Ran Ortner
Last month, the New York City-based Robert Miller Gallery closed the first major solo exhibition of the inspirational American painter Ran Ortner, forming the perfect showcase of his incredible talent, which we encountered online recently by chance. Using oil paint, the painter plays mastefully on the lights, the focal length and the details of the huge waves he represents on canvas, making the result very realistic. The artist’s process focuses on his unique relationship with the ocean which is reflected in large-scale paintings of bodies of water. His new work examines the tender and terrifying interplay that occurs as waves crash against one another. An autodidact, Ortner has spent the past two decades creating a singular language with the ocean. It is in moments in the rhythm of moving water where Ortner finds inspiring potential. The intoxication he experiences through the elegant rage of the endless sea is what sparks each intricately layered painting, being some of the most impressive hyperrealistic work we have laid eyes on in a long time.
The ocean mirrors the tempo of my body, the beating of my heart, the in and out of my breath. Surging contractions birth swells that rise and then die. Waves like a metronome mark the present, each insisting: now.

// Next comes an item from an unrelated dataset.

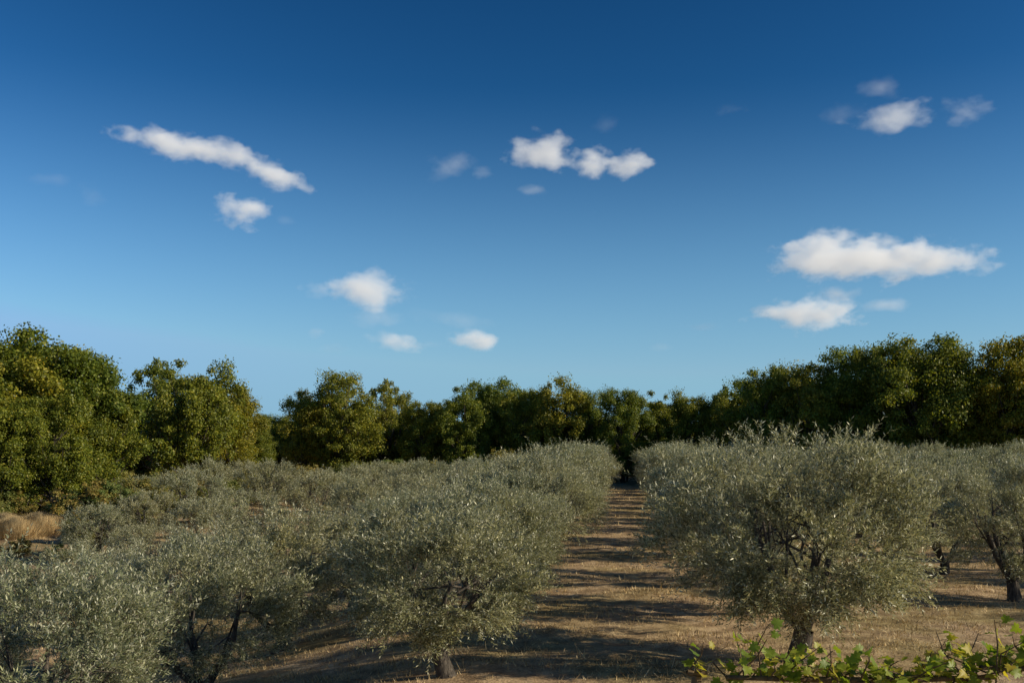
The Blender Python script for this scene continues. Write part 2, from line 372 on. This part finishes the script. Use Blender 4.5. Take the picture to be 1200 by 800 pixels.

The materials Ortner uses – colored mud or stone blended with paint – are very basic, stressing the elemental nature of the paintings’ construction, much to the same point as his use of a simple stick with animal hair fastened to it for a paintbrush. Employing a layering process inspired by the old masters, painting is a form of discovery for Ortner in which his technique is ever-evolving.
The back and forth fretwork of this layering is where Ortner holds his intention and energy. He strives for his paintings to take on their own life, rather than become a depiction; he paints the ocean seen, not the ocean.
Ran Ortner was born in 1959 in San Francisco, raised in rural Alaska and currently resides in Brooklyn, New York City. His first career was as a professional motorcycle rider, and he remains an avid surfer. Ortner moved to Brooklyn in 1990, where he began painting the ocean with a regard to its expanse, pulling from visceral body memories from decades of surfing. In 2005 he began to explore a particular kind of intensity realized through the layering of oil paint.
In 2009 Ortner won the inaugural ArtPrize competition, in 2011 his work ‘Deep Water No. 1’ was selected as the visual centerpiece of Le Bernardin, and in 2013 the Dutch government commissioned ‘Element No. 5’ for the United Nations’ World Water Day at the World Forum in The Hague. In July of last year, two of Ortner’s paintings were installed in the lobby of 7 World Trade center at the invitation of Larry and Klara Silverstein. ‘Element No. 1’ and ‘Element No. 2’ were on view in the building through mid-December 2015.